Thistle and Cedar: Inner Judgment
2 Kings 14:9 - A Neville Goddard interpretation
Read 2 Kings 14 in context
Scripture Focus
Biblical Context
In 2 Kings 14:9, a small ego (the thistle) speaks to a mighty consciousness (the cedar), but an unseen inner force (the wild beast) knocks the thistle down. It’s a covert lesson on pride, accountability, and the supremacy of inner righteousness over outward power.
Neville's Inner Vision
Within the outward story lies an inward drama. The 'thistle' is a petty ego or thought in Lebanon—small, boastful, eager for alliance with a grander power ('the cedar'). It sends a message of external connection, a marriage of appearances, while the 'wild beast' moves beneath the surface, unseen and unmoved by such pretensions, treading the thistle underfoot. This is your inner dynamic: when a fragment of consciousness pretends it can lord it over a greater principle, the universe answers not with anger but with the corrective action of inner law. The cedar stands for your true I AM, a state of consciousness that does not tremble at external proofs. The beast embodies the inevitable consequence that follows any misalignment between thought and being.
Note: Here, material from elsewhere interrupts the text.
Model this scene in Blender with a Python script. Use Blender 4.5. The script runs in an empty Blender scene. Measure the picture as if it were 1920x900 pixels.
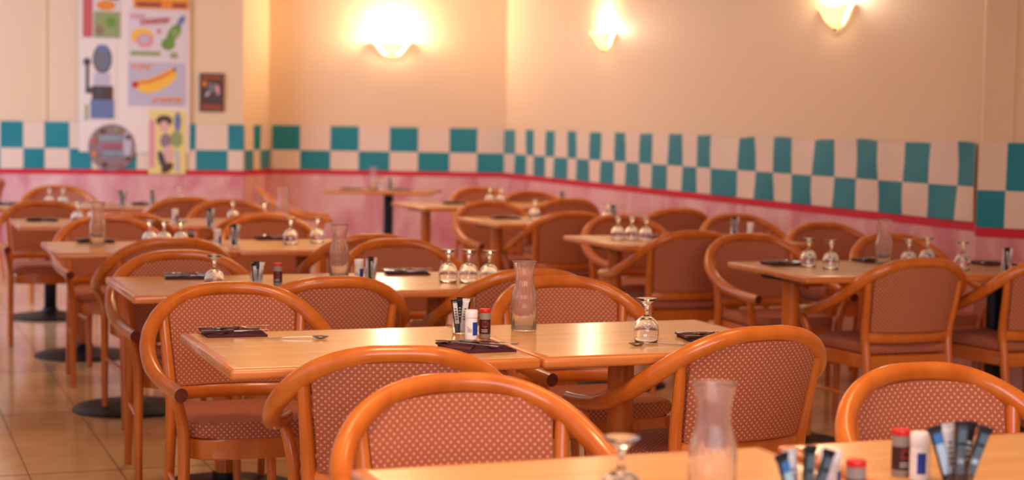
import bpy, bmesh, math, random
from mathutils import Vector, Matrix
random.seed(7)
SC = bpy.context.scene
COL = SC.collection
PI = math.pi

# ------------------------------------------------------------------ camera, light, exposure
F_PX, PITCH, ROLL, CAM_H = 3200.0, 0.068, 0.017, 1.342
cam = bpy.data.cameras.new('camera'); cam.sensor_width = 36; cam.lens = F_PX / 1920 * 36
cam.clip_start = 0.05; cam.clip_end = 100
cam.dof.use_dof = True; cam.dof.focus_distance = 4.45; cam.dof.aperture_fstop = 3.0
camo = bpy.data.objects.new('camera', cam); COL.objects.link(camo)
fw = Vector((0, math.cos(PITCH), -math.sin(PITCH)))
r0 = Vector((1, 0, 0)); u0 = Vector((0, math.sin(PITCH), math.cos(PITCH)))
rr = r0 * math.cos(ROLL) + u0 * math.sin(ROLL); uu = -r0 * math.sin(ROLL) + u0 * math.cos(ROLL)
M = Matrix((rr, uu, -fw)).transposed().to_4x4(); M.translation = Vector((0, 0, CAM_H))
camo.matrix_world = M
SC.camera = camo
SC.view_settings.view_transform = 'Standard'; SC.view_settings.look = 'None'
SC.view_settings.gamma = 1; SC.view_settings.use_curve_mapping = False
SC.view_settings.exposure = -0.1

YAW = 0.362                       # the room's own axes: u runs along the rows, v away from the camera
UA = Vector((math.cos(YAW), math.sin(YAW), 0)); VB = Vector((-math.sin(YAW), math.cos(YAW), 0))
def UV(u, v, z=0.0):
    p = UA * u + VB * v; p.z = z; return p

w = bpy.data.worlds.new('world'); SC.world = w; w.use_nodes = True
w.node_tree.nodes['Background'].inputs[0].default_value = (1.0, 0.82, 0.68, 1)
w.node_tree.nodes['Background'].inputs[1].default_value = 0.08

def area(name, loc, direction, sx, sy, power, color):
    l = bpy.data.lights.new(name, 'AREA'); l.shape = 'RECTANGLE'; l.size = sx; l.size_y = sy
    l.energy = power; l.color = color
    o = bpy.data.objects.new(name, l); COL.objects.link(o); o.location = loc
    o.rotation_euler = Vector(direction).to_track_quat('-Z', 'Y').to_euler()
    return o
COOL = (0.50, 0.66, 1.0); WARM = (1.0, 0.66, 0.36)
area('daylight_far_window', UV(-2.3, 12.2, 1.5), UA + VB * 0.7, 3.2, 1.9, 240, COOL)
area('daylight_near_window', UV(-2.35, 2.5, 1.5), UA, 5.0, 1.9, 34, COOL)
area('daylight_shop_front', UV(0.6, -1.2, 1.9), VB + UA * 0.12 - Vector((0, 0, 0.30)), 3.4, 1.4, 115, (0.98, 0.90, 1.0))
for i, (lu, lv, pw) in enumerate(((0.9, 2.9, 50), (2.4, 3.4, 12), (1.6, 8.0, 20), (2.9, 9.5, 17), (3.6, 12.4, 22))):
    area('ceiling_lamp', UV(lu, lv, 2.95), (0, 0, -1), 0.6, 0.6, pw, WARM)

# ------------------------------------------------------------------ materials
MATS = {}
def srgb(c):
    return tuple(((x / 255) / 12.92 if x / 255 <= 0.04045 else ((x / 255 + 0.055) / 1.055) ** 2.4) for x in c) + (1,)
def mat(name, rgb, rough=0.5, metal=0.0, coat=0.0, trans=0.0, ior=1.45, spec=0.5, emit=None, estr=0.0):
    m = bpy.data.materials.new(name); m.use_nodes = True
    b = m.node_tree.nodes['Principled BSDF']
    b.inputs['Base Color'].default_value = srgb(rgb); b.inputs['Roughness'].default_value = rough
    b.inputs['Metallic'].default_value = metal; b.inputs['IOR'].default_value = ior
    b.inputs['Specular IOR Level'].default_value = spec
    b.inputs['Coat Weight'].default_value = coat; b.inputs['Coat Roughness'].default_value = 0.12
    b.inputs['Transmission Weight'].default_value = trans
    if emit: b.inputs['Emission Color'].default_value = srgb(emit); b.inputs['Emission Strength'].default_value = estr
    MATS[name] = m; return m
def nodes(m): return m.node_tree.nodes, m.node_tree.links, m.node_tree.nodes['Principled BSDF']
def ramp(n, stops):
    r = n.new('ShaderNodeValToRGB'); e = r.color_ramp.elements
    while len(e) < len(stops): e.new(0.5)
    for i, (p, c) in enumerate(stops): e[i].position = p; e[i].color = srgb(c)
    return r
def grain(m, dark, light, scale=(3, 60, 60), coord='Object', bump=0.0):
    n, l, b = nodes(m)
    tc = n.new('ShaderNodeTexCoord'); mp = n.new('ShaderNodeMapping'); mp.inputs['Scale'].default_value = scale
    ns = n.new('ShaderNodeTexNoise'); ns.inputs['Scale'].default_value = 1; ns.inputs['Detail'].default_value = 5
    rp = ramp(n, ((0.3, dark), (0.7, light)))
    l.new(tc.outputs[coord], mp.inputs[0]); l.new(mp.outputs[0], ns.inputs['Vector']); l.new(ns.outputs['Fac'], rp.inputs[0])
    l.new(rp.outputs[0], b.inputs['Base Color'])
    if bump:
        bp_ = n.new('ShaderNodeBump'); bp_.inputs['Strength'].default_value = bump; bp_.inputs['Distance'].default_value = 0.01
        l.new(ns.outputs['Fac'], bp_.inputs['Height']); l.new(bp_.outputs[0], b.inputs['Normal'])
    return m
grain(mat('beech', (205, 108, 32), 0.3, coat=0.35), (194, 96, 24), (215, 120, 40), (18, 18, 6))
mat('end_grain', (120, 52, 38), 0.55)
grain(mat('laminate', (218, 160, 102), 0.21, coat=0.0, spec=0.33), (212, 154, 94), (225, 171, 110), (2, 30, 30))
grain(mat('lipping', (212, 124, 58), 0.25, coat=0.3), (202, 112, 48), (220, 134, 68), (3, 40, 40))
mat('black_metal', (14, 14, 20), 0.45, spec=0.3)
mat('steel', (190, 186, 180), 0.16, metal=1.0)
mat('dark_steel', (110, 104, 98), 0.2, metal=1.0)
mat('burgundy', (74, 22, 40), 0.8)
mat('burgundy_light', (92, 32, 50), 0.8)
mat('glass', (255, 255, 255), 0.0, trans=1.0, ior=1.45)
mat('plastic_clear', (255, 248, 244), 0.02, trans=0.94, ior=1.3)
mat('white_cap', (245, 240, 240), 0.35)
mat('white_body', (236, 232, 232), 0.4)
mat('blue_label', (20, 66, 170), 0.4)
mat('grey_mark', (120, 116, 118), 0.5)
mat('red_cap', (214, 34, 30), 0.35)
mat('brown_label', (66, 28, 26), 0.45)
mat('pepper_grey', (150, 138, 128), 0.5)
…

If you identify with the thistle’s vanity, you invite the beast’s correction; if you rest as the cedar within, outer events reveal your inner sovereignty and judgment flows as natural justice. The message: cultivate the higher state, and the small claims dissolve in the light of inner truth.
Practice This Now
Close your eyes and softly say to yourself, 'I am the cedar within; I am the I AM,' feeling unshaken by any thorny thought. Then revise any small pride by affirming your true state as the higher consciousness that governs all events.